#### [What you need to do]
Keep only the lines from the top of the listing through the one with "put(kind, p[0], p[1], s, rng=rnd)", and reproduce them unaltered.

#### [Exercise material]
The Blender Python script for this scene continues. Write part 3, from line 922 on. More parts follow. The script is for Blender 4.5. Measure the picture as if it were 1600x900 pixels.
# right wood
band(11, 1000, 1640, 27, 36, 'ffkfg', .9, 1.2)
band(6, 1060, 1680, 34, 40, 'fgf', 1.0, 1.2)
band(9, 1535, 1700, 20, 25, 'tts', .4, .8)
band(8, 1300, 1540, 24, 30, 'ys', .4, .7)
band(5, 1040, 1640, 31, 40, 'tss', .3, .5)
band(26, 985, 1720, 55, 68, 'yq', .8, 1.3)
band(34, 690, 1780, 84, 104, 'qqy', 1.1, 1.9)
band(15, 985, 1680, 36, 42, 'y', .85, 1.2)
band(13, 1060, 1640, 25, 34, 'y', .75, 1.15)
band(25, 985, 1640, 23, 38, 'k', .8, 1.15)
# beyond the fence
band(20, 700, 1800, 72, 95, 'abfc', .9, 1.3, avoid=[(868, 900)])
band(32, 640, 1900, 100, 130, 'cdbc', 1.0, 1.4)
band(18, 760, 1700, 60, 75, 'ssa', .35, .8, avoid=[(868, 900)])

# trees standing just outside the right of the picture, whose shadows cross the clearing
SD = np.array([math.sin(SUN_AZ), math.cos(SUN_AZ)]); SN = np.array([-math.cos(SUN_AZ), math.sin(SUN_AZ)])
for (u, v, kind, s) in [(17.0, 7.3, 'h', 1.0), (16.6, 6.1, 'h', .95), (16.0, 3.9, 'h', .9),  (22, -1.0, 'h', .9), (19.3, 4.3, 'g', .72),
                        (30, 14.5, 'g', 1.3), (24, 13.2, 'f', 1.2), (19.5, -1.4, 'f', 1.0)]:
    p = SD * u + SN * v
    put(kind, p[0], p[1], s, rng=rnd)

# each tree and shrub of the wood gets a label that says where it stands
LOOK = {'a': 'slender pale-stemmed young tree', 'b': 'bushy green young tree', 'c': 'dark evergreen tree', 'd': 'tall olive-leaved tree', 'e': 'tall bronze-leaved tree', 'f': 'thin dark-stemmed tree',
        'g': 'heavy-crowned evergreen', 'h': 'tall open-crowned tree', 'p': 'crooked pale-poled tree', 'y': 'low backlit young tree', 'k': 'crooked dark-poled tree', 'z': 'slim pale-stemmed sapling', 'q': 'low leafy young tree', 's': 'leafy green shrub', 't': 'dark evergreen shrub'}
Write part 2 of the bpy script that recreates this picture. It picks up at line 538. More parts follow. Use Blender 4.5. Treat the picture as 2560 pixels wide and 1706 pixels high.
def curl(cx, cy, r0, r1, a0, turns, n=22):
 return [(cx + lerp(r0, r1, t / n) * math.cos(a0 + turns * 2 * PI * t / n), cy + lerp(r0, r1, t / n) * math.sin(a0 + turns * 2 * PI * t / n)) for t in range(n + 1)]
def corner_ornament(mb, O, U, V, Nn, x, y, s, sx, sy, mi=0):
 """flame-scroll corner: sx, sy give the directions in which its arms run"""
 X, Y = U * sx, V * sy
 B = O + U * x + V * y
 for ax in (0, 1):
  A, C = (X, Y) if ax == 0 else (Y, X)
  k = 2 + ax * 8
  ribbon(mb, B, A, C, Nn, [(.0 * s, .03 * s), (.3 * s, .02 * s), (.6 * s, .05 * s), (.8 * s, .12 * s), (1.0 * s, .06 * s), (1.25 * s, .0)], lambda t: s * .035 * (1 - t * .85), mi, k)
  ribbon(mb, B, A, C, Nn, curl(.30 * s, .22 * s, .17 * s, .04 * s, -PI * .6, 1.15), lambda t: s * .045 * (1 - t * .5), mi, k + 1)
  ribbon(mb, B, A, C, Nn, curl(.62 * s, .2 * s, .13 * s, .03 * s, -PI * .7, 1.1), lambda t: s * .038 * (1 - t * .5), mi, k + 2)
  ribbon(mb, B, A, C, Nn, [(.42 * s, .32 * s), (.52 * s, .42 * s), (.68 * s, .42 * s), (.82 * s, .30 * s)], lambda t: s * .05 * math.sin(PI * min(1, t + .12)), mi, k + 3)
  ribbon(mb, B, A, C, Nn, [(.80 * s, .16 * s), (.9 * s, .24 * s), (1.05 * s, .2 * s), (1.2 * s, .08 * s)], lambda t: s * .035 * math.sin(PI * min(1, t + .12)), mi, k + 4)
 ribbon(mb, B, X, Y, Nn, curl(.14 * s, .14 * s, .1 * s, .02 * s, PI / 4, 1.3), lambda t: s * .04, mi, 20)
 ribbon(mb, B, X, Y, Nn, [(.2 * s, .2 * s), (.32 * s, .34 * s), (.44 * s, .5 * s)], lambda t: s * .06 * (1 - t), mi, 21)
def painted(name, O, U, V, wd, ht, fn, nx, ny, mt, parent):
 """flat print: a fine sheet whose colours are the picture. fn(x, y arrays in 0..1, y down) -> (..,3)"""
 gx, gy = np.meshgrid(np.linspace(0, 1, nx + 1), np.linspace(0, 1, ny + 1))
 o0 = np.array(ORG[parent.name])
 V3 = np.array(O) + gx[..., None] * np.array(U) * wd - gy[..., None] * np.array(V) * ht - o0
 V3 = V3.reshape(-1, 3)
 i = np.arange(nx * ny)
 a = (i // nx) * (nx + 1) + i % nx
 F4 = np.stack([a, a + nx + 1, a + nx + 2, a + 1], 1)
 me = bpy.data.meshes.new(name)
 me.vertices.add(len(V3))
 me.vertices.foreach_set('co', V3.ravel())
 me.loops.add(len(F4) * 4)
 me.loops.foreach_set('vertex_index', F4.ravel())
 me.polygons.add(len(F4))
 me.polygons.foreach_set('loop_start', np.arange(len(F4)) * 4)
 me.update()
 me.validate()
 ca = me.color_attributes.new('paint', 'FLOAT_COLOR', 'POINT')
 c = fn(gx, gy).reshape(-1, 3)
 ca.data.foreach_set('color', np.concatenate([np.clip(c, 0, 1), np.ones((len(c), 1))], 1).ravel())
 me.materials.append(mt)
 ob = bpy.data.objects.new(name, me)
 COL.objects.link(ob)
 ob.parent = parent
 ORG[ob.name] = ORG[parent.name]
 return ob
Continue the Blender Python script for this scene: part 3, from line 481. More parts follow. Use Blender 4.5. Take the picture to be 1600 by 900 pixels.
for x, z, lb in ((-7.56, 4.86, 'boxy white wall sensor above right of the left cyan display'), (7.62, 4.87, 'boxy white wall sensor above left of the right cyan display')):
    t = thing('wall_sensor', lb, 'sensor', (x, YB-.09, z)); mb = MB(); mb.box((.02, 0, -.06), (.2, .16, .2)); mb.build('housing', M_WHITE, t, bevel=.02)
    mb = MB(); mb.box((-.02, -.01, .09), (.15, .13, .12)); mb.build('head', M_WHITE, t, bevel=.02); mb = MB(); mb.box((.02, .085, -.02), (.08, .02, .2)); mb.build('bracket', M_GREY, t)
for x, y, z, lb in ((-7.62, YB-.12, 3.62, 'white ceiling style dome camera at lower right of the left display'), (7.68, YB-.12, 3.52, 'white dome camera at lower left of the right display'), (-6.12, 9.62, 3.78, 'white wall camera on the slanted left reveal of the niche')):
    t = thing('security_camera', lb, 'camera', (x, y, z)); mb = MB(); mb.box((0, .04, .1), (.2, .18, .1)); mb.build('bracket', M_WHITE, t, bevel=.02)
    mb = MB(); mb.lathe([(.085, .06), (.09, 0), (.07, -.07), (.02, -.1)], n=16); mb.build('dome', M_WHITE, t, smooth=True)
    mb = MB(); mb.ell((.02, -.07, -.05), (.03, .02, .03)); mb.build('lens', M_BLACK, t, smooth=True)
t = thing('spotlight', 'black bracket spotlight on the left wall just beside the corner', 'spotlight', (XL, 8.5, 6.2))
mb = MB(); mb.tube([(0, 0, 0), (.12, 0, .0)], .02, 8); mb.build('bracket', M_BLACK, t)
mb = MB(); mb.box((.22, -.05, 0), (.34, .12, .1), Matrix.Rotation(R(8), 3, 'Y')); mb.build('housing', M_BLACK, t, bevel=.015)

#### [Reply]
The Blender Python script for this scene continues. Write part 3, from line 922 on. More parts follow. The script is for Blender 4.5. Measure the picture as if it were 1600x900 pixels.
# right wood
band(11, 1000, 1640, 27, 36, 'ffkfg', .9, 1.2)
band(6, 1060, 1680, 34, 40, 'fgf', 1.0, 1.2)
band(9, 1535, 1700, 20, 25, 'tts', .4, .8)
band(8, 1300, 1540, 24, 30, 'ys', .4, .7)
band(5, 1040, 1640, 31, 40, 'tss', .3, .5)
band(26, 985, 1720, 55, 68, 'yq', .8, 1.3)
band(34, 690, 1780, 84, 104, 'qqy', 1.1, 1.9)
band(15, 985, 1680, 36, 42, 'y', .85, 1.2)
band(13, 1060, 1640, 25, 34, 'y', .75, 1.15)
band(25, 985, 1640, 23, 38, 'k', .8, 1.15)
# beyond the fence
band(20, 700, 1800, 72, 95, 'abfc', .9, 1.3, avoid=[(868, 900)])
band(32, 640, 1900, 100, 130, 'cdbc', 1.0, 1.4)
band(18, 760, 1700, 60, 75, 'ssa', .35, .8, avoid=[(868, 900)])

# trees standing just outside the right of the picture, whose shadows cross the clearing
SD = np.array([math.sin(SUN_AZ), math.cos(SUN_AZ)]); SN = np.array([-math.cos(SUN_AZ), math.sin(SUN_AZ)])
for (u, v, kind, s) in [(17.0, 7.3, 'h', 1.0), (16.6, 6.1, 'h', .95), (16.0, 3.9, 'h', .9),  (22, -1.0, 'h', .9), (19.3, 4.3, 'g', .72),
                        (30, 14.5, 'g', 1.3), (24, 13.2, 'f', 1.2), (19.5, -1.4, 'f', 1.0)]:
    p = SD * u + SN * v
    put(kind, p[0], p[1], s, rng=rnd)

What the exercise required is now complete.